__TASK PROMPT__
Transcribe the lines from the start of the data below through the line with "COL = S.collection", word for word and nothing more.

__INFORMATION SHOWN__
Start

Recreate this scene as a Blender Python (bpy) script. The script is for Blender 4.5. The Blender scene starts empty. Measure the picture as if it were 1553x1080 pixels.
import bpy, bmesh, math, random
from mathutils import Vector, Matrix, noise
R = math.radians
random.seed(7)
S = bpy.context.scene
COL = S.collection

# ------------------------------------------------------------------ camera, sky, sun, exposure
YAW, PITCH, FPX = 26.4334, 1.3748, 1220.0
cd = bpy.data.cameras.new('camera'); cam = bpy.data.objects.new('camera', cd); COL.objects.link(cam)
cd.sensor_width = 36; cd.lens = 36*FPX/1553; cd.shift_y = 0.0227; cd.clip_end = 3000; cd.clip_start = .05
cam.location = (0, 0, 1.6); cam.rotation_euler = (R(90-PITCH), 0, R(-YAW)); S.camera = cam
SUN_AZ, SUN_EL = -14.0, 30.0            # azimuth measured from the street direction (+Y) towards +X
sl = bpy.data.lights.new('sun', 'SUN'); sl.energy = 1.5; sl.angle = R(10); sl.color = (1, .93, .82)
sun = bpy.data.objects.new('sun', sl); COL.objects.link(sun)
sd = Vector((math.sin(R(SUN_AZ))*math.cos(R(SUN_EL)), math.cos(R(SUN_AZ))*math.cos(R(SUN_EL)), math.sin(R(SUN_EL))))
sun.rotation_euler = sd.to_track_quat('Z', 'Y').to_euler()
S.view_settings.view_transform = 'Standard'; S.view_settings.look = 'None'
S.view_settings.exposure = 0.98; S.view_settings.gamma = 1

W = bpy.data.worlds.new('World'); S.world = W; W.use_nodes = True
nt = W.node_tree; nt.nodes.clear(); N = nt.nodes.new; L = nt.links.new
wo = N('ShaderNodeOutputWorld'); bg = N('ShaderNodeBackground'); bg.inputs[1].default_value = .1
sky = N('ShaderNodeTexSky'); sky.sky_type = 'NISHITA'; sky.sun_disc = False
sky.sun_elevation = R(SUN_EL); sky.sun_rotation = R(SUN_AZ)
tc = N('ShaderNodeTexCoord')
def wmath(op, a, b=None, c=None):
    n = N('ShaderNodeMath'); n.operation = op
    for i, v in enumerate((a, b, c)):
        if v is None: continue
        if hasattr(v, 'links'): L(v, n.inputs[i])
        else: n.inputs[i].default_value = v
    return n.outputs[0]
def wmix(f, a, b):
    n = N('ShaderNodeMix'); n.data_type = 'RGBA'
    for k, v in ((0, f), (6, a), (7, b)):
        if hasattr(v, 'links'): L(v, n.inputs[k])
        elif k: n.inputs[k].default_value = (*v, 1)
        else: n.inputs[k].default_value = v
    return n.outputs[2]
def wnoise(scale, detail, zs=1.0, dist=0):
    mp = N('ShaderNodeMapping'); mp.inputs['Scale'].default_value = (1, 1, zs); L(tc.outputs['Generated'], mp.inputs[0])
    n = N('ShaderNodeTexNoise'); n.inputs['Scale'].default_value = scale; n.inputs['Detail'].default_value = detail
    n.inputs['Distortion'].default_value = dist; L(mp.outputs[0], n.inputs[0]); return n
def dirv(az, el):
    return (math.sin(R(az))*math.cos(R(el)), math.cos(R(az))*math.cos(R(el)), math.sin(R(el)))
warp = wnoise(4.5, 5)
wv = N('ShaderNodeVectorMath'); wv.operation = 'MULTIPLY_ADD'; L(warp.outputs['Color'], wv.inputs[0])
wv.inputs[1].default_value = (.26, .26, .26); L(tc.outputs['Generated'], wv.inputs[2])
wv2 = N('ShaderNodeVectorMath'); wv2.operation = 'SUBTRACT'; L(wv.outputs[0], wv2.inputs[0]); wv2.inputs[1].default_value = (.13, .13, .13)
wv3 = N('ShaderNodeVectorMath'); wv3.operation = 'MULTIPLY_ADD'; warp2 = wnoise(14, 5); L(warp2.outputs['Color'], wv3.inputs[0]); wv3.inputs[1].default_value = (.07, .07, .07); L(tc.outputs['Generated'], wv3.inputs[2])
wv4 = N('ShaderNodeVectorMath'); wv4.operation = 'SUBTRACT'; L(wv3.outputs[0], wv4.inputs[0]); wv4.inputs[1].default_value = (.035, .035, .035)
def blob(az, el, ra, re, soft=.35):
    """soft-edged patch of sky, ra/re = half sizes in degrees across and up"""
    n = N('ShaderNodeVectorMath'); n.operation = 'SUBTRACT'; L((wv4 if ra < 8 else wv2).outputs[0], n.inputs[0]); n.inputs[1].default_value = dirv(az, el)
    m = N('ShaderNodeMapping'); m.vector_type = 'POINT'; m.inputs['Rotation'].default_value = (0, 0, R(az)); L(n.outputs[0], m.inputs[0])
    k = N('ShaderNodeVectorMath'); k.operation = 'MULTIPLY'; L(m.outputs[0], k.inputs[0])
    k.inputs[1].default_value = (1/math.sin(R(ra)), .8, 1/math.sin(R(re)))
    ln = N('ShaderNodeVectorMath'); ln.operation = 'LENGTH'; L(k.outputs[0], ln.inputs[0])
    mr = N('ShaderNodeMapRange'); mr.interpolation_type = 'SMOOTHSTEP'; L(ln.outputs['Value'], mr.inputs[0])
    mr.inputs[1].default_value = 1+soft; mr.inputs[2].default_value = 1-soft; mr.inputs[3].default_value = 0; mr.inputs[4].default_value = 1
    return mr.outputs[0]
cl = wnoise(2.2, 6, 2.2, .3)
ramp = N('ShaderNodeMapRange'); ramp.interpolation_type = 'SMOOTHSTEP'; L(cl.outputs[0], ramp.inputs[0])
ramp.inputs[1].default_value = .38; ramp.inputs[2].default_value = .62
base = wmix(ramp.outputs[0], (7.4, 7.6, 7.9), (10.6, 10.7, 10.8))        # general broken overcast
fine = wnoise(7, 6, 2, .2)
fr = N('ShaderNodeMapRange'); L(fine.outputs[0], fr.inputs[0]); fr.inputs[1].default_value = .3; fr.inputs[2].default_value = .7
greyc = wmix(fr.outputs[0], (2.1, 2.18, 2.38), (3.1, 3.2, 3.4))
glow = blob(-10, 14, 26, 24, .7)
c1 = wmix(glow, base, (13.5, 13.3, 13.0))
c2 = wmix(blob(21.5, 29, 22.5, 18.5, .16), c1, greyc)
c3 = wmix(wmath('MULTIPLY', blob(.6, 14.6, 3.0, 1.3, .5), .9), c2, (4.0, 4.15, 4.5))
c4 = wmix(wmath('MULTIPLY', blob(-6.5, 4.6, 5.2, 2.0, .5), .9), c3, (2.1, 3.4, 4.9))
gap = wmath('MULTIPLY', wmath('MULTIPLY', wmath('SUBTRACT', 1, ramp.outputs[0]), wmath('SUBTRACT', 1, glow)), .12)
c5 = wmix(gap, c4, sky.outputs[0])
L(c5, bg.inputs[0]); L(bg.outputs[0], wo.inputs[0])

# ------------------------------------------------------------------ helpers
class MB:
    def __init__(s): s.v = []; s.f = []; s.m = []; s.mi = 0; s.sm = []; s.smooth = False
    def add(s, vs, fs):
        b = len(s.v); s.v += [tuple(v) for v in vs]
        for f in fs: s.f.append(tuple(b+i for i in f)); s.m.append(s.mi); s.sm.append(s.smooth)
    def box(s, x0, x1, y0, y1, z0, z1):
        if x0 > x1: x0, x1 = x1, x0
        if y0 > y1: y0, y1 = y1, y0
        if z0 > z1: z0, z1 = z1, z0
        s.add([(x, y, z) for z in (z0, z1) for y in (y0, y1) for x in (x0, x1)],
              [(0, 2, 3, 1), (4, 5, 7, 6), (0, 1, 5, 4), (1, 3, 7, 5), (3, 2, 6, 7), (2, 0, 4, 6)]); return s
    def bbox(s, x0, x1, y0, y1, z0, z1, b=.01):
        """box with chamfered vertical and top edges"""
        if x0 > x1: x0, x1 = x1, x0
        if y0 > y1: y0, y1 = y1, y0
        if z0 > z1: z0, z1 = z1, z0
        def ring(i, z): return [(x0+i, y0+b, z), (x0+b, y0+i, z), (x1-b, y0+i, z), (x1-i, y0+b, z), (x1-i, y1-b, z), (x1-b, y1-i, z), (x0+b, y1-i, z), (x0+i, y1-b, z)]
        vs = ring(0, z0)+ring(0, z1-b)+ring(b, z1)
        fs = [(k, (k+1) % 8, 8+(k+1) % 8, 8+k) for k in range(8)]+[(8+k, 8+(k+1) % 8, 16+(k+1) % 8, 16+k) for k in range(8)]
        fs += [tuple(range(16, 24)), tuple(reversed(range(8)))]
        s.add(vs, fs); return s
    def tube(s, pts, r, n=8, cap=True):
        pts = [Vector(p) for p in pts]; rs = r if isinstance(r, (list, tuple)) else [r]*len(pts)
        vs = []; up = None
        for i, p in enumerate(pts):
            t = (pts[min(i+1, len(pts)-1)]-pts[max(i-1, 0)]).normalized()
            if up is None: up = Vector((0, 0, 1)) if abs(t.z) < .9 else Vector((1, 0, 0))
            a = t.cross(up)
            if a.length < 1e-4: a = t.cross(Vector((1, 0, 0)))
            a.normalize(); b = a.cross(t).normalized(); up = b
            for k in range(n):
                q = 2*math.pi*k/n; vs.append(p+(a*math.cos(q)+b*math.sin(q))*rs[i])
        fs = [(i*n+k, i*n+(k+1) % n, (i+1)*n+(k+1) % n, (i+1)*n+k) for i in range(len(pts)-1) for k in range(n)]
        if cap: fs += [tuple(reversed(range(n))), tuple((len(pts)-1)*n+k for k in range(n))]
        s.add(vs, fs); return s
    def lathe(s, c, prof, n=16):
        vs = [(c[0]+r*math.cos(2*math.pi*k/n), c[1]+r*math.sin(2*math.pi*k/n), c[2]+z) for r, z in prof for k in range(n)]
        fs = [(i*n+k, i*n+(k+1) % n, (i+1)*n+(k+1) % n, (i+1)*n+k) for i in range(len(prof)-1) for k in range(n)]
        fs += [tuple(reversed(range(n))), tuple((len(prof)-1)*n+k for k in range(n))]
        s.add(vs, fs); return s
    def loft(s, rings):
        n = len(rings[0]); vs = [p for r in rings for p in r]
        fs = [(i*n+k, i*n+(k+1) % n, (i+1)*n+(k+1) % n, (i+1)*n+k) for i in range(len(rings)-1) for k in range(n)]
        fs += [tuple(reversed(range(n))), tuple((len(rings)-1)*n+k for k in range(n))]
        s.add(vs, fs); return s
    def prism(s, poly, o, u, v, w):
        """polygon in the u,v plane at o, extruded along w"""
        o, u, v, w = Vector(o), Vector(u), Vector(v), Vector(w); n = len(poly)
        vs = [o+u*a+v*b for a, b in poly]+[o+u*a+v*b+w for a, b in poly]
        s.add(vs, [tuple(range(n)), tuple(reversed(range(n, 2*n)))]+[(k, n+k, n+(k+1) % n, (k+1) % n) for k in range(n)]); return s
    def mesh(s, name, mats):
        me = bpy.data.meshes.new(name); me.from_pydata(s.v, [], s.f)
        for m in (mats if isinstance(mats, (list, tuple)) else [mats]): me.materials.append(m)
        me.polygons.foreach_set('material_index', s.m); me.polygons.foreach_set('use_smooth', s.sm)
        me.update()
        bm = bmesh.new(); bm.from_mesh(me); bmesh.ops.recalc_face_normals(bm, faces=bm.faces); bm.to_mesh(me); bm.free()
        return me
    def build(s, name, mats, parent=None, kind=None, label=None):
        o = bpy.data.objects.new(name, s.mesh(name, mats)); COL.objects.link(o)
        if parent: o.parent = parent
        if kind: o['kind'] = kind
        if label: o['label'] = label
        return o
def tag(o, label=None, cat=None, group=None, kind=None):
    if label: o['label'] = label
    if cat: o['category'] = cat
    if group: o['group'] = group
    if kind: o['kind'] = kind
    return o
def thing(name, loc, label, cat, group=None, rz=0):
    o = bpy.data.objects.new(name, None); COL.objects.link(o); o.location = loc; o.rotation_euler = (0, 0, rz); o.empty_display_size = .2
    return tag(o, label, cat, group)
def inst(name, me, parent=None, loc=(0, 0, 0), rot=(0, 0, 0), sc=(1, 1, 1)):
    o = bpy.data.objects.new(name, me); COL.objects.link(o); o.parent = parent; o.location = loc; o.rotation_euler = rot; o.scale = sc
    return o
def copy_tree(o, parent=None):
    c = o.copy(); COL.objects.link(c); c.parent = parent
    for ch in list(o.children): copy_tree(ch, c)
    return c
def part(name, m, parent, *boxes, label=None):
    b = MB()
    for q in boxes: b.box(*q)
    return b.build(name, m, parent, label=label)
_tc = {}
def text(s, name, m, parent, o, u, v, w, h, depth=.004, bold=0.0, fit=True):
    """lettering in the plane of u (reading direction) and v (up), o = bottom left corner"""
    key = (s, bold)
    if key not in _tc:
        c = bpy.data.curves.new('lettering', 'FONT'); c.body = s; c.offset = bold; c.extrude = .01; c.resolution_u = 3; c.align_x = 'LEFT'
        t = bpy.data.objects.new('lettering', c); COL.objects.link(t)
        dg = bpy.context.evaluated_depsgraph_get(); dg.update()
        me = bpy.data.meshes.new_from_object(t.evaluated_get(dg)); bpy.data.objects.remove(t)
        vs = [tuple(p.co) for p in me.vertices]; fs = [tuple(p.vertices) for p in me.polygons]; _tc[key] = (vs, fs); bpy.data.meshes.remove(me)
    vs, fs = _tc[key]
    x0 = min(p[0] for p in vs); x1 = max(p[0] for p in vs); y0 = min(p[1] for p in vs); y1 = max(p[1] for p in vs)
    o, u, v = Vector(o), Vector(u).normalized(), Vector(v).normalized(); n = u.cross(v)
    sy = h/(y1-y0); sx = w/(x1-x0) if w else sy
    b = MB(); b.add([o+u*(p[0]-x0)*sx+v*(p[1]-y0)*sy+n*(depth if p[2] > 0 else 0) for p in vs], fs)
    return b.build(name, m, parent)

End

__FULL SOLUTION__
Recreate this scene as a Blender Python (bpy) script. The script is for Blender 4.5. The Blender scene starts empty. Measure the picture as if it were 1553x1080 pixels.
import bpy, bmesh, math, random
from mathutils import Vector, Matrix, noise
R = math.radians
random.seed(7)
S = bpy.context.scene
COL = S.collection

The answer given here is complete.